Ci si aspettano alcuni alti e bassi nei prossimi mesi, sempre a causa degli effetti di base, ma lo scenario di base è quello di un’inflazione che continua a scendere all’inizio del 2025 e che poi rimane sull’obiettivo”.
IMPATTO TRUMP SU INFLAZIONE EUROZONA? È PRESTO PER PARLARNE
Non manca un riferimento alle elezioni Usa e della vittoria schiacciante del repubblicano Donald Trump.
“Le politiche attuate dalla nuova amministrazione statunitense potrebbero ovviamente avere un impatto sulle prospettive dell’inflazione, ma oggi sappiamo troppo poco per fare ipotesi sul probabile impatto”, spiega Pantetta.

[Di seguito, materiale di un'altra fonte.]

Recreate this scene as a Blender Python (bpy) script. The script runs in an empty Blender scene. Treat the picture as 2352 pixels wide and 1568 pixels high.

“Potrebbero esserci pressioni inflazionistiche dovute a un aumento generalizzato delle tariffe e a un deprezzamento dell’euro.
Ma queste potrebbero essere compensate dagli effetti recessivi di un calo dei flussi commerciali, di una maggiore incertezza economica e di un calo dei prezzi delle materie prime dovuto a una minore attività globale.
In questo caso, l’impatto complessivo sull’inflazione dell’area dell’euro potrebbe addirittura essere negativo”.